Untuk itulah, dalam dekade belakangan ini diakui adanya hubungan erat antara ekonomi dengan hukum sehingga sering disebut pula hukum ekonomi. Sedangkan Hukum Ekonomi Syariah berarti Hukum Ekonomi Islam yang digali dari sistem Ekonomi Islam yang ada dalam masyarakat, yang merupakan pelaksanaan Fiqih di bidang ekonomi oleh masyarakat.


Produk hukum ekonomi syariah secara kongkret di Indonesia khususnya dapat dilihat dari pengakuan atas fatwa Dewan Syariah Nasional, sebagai hukum materiil ekonomi syariah, untuk kemudian sebagiannya dituangkan dalam PBI atau SEBI. Demikian juga dalam bentuk undang-undang, seperti contohnya Undang-undang No. 38 Tahun 1999 Tentang Pengelolaan Zakat, Undang-undang No. 21 Tahun 2008 Tentang Perbankan Syariah, dan lain sebagainya, diharapkan dapat mengisi kekosongan perundang-undangan dalam bidang ekonomi syariah. 
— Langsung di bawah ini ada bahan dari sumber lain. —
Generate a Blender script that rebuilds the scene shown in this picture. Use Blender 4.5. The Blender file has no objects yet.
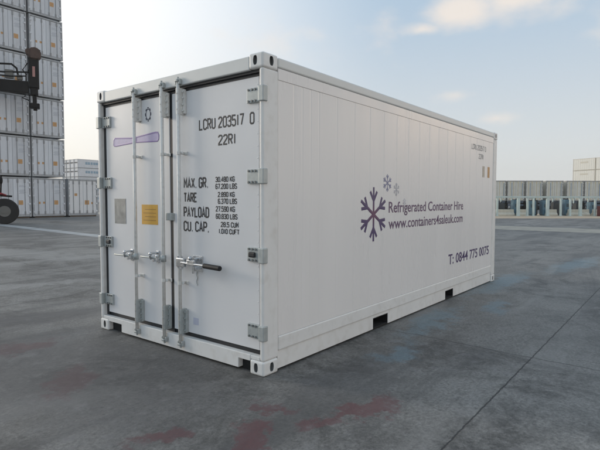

Untuk bidang asuransi, reksadana, obligasi dan pasar modal syariah serta lembaga keuangan syariah lainnya tentu juga memerlukan peraturan perundangan tersendiri untuk pengembangannya, selain peraturan perundangan lain yang sudah ada sebelumnya. Bahan baku UU tersebut antaralain ialah kajian fiqh dari para fuqaha. 

Prinsip Hukum Ekonomi Syariah, yaitu:
  1. Hukum dari semua aktivitas ekonomi pada awalnya diperbolehkan.
  2. Mu’amalah hendaknya dilakukan dengan cara suka sama suka dan tidak ada unsur paksaan dari pihak manapun.
  3. Mendatangkan maslahat dan menolak madharat bagi kehidupan manusia.
  4. Aktivitas ekonomi harus terhindar dari unsur gharar, dzhulm, riba’ dan unsur lain yang diharamkan berdasarkan syara’.

Kegiatan para pelaku ekonomi sebagai subjek hukum selalu menunjukkan kecenderungan semakin mapan dengan frekuensi yang semakin cepat dan jenis hubungan hukum yang semakin beragam. Pada dasarnya hukum ekonomi selalu berkembang berdasarkan adanya;
  1.  peluang bisnis/usaha baru;
  2.  komoditi baru yang ditawarkan oleh iptek/teknologi;
  3. permintaan komoditi baru;
  4.  kecenderungan perubahan pasar;
  5.  kebutuhan-kebutuhan baru di dalam pasar; dan
  6. perubahan politik ekonomi;

         Guna memenuhi dan mengantisipasi kemungkinan peluang yang ada, maka ’hukum’ seharusnya mampu memberikan solusi yang sesuai dengan perkembangan dunia bisnis. Dalam kontek ini, kajian hukum yang diperlukan ialah kajian hukum ekonomi dan kajian hukum bisnis yang dipadukan dengan prinsip-prinsip Islam. Dengan demikian, diharapkan hukum ekonomi/hukum bisnis, pada hakikatnya juga selalu dapat dan mampu berkembang sesuai kebutuhan jaman.